Transaction consistency

Description

SPLIT (default)

High

Low

  • This policy is characterized by parallel replication and no guarantee of transaction integrity. It is suitable for scenarios where data dependencies are not required, as long as data consistency can be implemented.

  • Row-level parallelism is used in replication. Data in different tables or in different primary keys is allocated to separate execution threads to achieve sufficient parallel writing.

TRANSACTION

Moderate

High

  • This policy is characterized by serial replication and guarantee of transaction integrity. It is suitable for scenarios where high transactional consistency is required, such as the financial sector. A recovery point objective (RPO) greater than 0 is acceptable, but transactional integrity cannot be compromised.

  • Transaction integrity can be guaranteed only in single-stream binary log replication mode, because the multi-stream binary log mode comprises transaction integrity to improve the degree of parallelism.

  • Parallel replication between transactions without data conflicts is not supported.

SERIAL

Moderate

Low

  • This policy is characterized by serial replication and no guarantee of transaction integrity. It is suitable for scenarios where low transactional consistency and high serialization are required, such as when foreign key constraints between tables or business order constraints are added.

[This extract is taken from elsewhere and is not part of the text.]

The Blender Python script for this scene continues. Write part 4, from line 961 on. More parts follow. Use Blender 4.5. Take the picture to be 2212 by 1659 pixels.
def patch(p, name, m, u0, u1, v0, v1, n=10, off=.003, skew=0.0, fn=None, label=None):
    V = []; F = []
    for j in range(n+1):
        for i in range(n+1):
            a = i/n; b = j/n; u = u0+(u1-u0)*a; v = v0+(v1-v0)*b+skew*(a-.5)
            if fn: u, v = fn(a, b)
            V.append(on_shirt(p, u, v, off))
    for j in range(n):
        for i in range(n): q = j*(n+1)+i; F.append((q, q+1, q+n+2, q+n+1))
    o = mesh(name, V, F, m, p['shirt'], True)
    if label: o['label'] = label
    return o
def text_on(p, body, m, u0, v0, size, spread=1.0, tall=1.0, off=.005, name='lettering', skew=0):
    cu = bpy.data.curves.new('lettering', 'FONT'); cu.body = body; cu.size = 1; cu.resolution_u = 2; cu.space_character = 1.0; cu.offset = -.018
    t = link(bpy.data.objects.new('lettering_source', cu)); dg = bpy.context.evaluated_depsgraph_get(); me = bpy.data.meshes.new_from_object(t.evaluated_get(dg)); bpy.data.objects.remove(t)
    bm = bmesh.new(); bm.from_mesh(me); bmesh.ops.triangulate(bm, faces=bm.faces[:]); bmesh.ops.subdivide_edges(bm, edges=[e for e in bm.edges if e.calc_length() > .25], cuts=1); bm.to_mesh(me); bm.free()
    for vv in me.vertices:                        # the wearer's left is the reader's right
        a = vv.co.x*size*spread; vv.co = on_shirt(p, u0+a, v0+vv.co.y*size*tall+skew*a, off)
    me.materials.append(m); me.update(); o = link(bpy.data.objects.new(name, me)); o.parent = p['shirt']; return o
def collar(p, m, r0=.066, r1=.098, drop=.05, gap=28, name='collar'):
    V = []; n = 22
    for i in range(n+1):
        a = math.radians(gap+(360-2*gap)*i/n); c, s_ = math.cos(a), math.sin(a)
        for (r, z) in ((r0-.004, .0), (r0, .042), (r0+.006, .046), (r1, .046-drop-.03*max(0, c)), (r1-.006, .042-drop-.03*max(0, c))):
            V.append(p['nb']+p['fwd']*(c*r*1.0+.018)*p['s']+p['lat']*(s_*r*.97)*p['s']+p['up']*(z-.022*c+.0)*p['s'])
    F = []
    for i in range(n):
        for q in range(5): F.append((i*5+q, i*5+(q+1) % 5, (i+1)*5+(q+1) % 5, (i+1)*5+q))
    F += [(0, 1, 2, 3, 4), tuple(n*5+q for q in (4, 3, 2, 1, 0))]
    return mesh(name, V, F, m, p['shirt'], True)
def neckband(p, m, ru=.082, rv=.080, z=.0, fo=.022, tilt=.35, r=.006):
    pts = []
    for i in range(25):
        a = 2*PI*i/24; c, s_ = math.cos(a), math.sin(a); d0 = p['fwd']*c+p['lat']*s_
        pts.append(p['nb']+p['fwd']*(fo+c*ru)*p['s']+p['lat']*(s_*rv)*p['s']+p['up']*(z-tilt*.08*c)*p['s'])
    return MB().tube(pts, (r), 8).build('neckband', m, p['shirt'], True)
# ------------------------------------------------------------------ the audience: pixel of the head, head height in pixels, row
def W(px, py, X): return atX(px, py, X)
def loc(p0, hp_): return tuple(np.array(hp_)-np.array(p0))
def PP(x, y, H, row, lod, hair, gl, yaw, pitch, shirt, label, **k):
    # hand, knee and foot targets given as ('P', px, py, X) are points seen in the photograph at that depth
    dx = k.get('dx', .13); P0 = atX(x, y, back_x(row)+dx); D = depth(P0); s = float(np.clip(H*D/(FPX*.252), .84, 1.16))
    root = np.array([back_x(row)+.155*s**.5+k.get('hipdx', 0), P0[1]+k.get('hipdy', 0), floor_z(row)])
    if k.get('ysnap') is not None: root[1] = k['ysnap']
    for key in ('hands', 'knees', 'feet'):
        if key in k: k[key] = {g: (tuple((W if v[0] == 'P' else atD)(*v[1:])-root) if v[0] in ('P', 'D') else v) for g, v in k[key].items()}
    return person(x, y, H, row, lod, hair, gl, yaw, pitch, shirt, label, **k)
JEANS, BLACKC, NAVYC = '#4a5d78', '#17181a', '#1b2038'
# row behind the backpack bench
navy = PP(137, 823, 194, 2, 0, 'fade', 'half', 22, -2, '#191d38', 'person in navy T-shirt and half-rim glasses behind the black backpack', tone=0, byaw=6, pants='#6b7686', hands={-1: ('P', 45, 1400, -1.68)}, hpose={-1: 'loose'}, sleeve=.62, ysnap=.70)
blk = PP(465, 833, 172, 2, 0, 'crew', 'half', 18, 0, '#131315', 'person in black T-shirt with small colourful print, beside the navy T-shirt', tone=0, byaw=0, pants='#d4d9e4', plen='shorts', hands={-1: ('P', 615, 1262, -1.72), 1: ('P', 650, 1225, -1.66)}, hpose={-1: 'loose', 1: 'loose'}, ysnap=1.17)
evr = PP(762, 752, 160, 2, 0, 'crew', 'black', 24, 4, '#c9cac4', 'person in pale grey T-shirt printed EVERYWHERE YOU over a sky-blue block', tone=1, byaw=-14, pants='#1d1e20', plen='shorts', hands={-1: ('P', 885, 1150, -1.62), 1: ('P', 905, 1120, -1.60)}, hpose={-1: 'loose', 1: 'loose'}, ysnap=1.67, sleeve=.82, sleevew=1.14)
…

  • In this policy, each data change is automatically committed. This means that each transaction is standalone and no distributed transaction is triggered. Therefore, it generally provides better performance than the TRANSACTION replication policy. If each transaction in the binary log contains only one data change, the two policies produce similar performance.

MERGE

High

Low

  • This policy is characterized by parallel replication using techniques such as change compression and batch writing and by no guarantee of change types and change transaction integrity. It is suitable for scenarios where data dependencies are not required and where change types are insensitive, as long as data consistency can be implemented.

  • Row-level parallelism is used in replication and data is batch processed by table to achieve full parallelism and batch writing.

Note
  • Data in tables without primary keys can be replicated, but duplicate data may be written.

  • When the TRANSACTION replication policy is used, the replication of extremely large transactions may cause a short latency on the replication link. The latency period is in proportion to the transaction size and commit time.